External filtering can help reduce the amount of noise that reaches the comparator inputs, and can reduce the likelihood of a false alert from occurring. The tradeoff to adding this noise filter is increased comparator response time, because of the input signal being filtered as well as the noise. Figure 7-9 shows the implementation of an input filter for the device.
Limiting the amount of input resistance used in this filter is important because this resistance can have a significant effect on the input signal that reaches the device input pins resulting from the device input bias currents. A typical system implementation involves placing the current-sensing resistor near the device so the traces are short and the trace impedance is small. This layout helps reduce the ability of coupling additional noise into the measurement. Under these conditions, the characteristics of the input bias currents have minimal effect on device performance.

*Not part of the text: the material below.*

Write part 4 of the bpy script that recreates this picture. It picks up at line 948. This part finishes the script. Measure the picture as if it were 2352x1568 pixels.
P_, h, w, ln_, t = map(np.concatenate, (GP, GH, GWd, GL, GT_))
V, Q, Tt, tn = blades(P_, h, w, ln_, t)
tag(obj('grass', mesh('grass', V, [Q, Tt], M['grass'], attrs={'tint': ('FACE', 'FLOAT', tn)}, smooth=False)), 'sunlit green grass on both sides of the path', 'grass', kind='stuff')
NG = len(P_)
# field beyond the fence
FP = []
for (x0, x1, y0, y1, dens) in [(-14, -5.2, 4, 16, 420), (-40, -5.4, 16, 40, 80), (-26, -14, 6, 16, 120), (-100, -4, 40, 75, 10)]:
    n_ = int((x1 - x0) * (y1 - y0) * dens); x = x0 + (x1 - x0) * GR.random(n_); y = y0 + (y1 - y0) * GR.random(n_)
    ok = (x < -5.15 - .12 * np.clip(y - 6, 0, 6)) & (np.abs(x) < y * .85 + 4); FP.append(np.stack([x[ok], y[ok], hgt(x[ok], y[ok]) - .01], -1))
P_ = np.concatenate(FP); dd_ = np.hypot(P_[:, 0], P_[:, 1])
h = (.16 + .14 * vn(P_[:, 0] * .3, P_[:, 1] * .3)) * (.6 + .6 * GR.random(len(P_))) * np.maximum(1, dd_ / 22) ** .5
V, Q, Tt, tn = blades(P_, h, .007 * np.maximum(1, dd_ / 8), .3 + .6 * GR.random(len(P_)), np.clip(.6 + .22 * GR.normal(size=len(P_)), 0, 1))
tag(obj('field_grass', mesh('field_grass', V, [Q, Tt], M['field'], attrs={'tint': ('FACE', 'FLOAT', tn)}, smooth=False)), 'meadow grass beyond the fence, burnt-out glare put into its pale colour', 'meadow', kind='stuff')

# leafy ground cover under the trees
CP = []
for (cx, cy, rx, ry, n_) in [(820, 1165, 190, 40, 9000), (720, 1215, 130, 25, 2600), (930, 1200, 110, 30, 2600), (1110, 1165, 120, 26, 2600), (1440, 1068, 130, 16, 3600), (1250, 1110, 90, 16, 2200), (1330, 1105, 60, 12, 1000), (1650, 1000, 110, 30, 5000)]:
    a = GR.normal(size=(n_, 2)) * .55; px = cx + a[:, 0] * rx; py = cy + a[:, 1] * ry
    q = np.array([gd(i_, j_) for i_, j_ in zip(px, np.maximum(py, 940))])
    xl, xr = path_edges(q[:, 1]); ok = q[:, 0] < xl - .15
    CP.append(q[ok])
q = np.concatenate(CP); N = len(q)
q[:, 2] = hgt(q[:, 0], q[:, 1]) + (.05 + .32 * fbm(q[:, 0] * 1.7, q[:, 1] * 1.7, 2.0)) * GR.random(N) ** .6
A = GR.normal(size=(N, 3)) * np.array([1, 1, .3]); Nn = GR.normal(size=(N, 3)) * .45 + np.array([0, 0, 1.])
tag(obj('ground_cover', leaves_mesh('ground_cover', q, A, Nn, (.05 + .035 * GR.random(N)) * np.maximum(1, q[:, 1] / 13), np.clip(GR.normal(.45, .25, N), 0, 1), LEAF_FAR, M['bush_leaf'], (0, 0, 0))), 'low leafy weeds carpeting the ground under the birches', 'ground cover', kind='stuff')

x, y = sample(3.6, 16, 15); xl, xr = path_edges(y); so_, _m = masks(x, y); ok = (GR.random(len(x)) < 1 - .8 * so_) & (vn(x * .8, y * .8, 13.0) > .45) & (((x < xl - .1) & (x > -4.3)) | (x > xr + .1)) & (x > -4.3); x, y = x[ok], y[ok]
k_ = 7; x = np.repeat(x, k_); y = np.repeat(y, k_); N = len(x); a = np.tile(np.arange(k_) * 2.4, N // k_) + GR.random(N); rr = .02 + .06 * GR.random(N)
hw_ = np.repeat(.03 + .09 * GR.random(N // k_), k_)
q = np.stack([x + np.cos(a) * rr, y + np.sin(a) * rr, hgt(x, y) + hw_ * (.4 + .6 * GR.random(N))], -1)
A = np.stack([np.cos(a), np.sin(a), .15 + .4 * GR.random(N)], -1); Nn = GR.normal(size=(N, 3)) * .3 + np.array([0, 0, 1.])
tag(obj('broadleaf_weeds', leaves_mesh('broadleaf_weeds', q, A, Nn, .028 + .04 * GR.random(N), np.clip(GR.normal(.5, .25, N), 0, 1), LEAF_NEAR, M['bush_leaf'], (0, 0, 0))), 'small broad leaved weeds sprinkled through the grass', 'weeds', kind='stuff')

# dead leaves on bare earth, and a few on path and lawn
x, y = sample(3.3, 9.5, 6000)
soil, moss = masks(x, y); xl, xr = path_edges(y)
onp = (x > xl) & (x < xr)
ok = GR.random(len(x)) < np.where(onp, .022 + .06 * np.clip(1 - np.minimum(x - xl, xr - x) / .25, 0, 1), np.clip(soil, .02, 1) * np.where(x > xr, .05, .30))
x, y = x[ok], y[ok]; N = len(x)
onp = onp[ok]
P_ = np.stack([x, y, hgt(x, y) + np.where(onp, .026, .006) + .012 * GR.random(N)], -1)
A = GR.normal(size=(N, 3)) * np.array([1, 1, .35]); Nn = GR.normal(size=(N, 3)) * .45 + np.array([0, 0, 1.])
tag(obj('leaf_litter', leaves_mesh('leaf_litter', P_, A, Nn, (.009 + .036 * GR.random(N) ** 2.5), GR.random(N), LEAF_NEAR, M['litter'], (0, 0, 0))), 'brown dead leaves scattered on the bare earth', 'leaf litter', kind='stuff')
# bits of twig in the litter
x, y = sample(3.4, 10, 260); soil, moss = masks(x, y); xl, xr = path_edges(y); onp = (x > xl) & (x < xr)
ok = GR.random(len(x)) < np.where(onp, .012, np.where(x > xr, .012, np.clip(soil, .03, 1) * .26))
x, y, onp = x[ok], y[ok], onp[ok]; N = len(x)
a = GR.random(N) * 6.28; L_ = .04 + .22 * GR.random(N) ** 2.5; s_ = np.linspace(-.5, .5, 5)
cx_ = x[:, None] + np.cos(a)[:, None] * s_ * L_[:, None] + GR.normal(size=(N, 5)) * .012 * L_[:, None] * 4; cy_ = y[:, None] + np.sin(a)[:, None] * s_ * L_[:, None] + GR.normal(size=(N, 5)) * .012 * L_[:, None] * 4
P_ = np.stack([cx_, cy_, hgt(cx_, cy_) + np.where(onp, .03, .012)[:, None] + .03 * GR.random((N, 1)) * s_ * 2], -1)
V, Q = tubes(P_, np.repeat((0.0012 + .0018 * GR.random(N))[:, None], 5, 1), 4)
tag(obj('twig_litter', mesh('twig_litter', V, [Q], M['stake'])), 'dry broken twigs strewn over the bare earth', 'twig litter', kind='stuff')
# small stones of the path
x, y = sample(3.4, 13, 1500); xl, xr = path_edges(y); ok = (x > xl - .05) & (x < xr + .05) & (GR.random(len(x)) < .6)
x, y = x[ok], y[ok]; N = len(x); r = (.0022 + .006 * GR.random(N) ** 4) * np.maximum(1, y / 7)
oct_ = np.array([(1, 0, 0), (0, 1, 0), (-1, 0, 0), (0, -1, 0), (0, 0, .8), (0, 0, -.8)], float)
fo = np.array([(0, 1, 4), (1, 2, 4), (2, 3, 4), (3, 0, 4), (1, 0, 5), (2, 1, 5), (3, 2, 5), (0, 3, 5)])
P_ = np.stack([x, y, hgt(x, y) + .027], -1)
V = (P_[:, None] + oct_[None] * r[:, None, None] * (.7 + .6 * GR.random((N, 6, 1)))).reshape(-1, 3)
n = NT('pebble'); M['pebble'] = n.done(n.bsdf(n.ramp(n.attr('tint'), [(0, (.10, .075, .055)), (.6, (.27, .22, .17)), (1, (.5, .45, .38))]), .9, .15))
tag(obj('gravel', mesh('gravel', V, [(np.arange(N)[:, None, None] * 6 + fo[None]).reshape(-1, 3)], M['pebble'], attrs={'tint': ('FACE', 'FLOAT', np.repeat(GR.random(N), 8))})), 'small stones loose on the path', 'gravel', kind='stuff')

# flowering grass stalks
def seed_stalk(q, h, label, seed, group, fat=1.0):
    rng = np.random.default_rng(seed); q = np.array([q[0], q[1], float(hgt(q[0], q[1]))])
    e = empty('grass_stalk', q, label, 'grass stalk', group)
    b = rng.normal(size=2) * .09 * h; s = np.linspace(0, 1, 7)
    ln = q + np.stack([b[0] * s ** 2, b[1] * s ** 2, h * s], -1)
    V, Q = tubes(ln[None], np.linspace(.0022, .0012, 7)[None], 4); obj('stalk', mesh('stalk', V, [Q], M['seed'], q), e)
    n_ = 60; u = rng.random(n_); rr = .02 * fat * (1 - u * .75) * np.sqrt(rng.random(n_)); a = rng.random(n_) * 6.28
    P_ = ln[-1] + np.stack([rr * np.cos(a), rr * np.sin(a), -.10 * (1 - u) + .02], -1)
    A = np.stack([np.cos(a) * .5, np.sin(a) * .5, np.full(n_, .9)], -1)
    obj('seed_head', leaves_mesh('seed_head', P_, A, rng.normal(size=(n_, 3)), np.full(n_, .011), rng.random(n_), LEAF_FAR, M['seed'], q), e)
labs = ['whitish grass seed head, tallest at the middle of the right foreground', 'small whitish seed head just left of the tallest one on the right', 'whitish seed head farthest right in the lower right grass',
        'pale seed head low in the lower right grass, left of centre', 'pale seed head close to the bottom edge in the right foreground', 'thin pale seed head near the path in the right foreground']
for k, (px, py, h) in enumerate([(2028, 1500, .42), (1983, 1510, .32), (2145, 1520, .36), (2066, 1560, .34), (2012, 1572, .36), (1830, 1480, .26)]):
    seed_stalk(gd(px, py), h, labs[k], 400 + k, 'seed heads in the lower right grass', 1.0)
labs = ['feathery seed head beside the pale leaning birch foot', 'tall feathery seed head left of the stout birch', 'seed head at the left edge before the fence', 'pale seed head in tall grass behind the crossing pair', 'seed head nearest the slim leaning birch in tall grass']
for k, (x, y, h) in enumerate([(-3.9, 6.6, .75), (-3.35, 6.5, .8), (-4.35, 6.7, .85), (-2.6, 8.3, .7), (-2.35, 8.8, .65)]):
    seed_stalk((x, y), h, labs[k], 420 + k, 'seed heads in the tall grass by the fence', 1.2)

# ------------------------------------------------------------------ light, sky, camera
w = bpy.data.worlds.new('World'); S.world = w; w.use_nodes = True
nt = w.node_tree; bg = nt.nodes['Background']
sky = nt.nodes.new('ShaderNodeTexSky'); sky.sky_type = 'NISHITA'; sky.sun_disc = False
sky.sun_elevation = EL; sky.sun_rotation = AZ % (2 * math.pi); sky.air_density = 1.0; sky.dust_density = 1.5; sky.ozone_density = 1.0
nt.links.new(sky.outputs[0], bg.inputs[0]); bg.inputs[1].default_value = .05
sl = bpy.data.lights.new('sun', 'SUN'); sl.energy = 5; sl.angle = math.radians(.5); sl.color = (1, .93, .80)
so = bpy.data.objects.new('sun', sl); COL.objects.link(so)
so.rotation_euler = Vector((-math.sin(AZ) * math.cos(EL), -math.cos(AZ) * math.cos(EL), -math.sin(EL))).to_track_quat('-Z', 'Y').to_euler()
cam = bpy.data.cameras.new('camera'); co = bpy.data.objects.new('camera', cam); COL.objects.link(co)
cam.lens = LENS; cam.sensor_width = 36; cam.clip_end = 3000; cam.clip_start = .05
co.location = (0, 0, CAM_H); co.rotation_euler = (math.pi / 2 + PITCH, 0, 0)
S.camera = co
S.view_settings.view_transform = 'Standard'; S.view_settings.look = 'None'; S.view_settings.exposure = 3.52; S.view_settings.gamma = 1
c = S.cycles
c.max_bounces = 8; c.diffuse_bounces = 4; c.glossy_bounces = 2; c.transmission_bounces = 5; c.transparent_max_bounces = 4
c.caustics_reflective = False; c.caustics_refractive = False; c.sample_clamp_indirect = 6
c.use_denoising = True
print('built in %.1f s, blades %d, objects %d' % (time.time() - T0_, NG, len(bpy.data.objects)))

As shown in Figure 7-10, the input bias currents increase in opposite directions when the differential input voltage increases. This increase results from the design of the device, which allows common-mode input voltages to far exceed the device supply voltage range. With input filter resistors now placed in series with these unequal input bias currents, there are unequal voltage drops developed across the input resistors. The difference between the two drops appears as an added signal that (in this case) subtracts from the voltage developed across the current-sensing resistor, reducing the signal that reaches the device input terminals. Smaller value input resistors reduce this effect of signal attenuation to allow for a more accurate measurement.
For example, with a differential voltage of 10 mV developed across a current-sensing resistor and using 100-Ω resistors, the differential signal that reaches the device is 9.8 mV. A measurement error of 2% is created as a result of the external input filter resistors. Using 10-Ω input filter resistors instead of the 100-Ω resistors reduces this added error from 2% to 0.2%.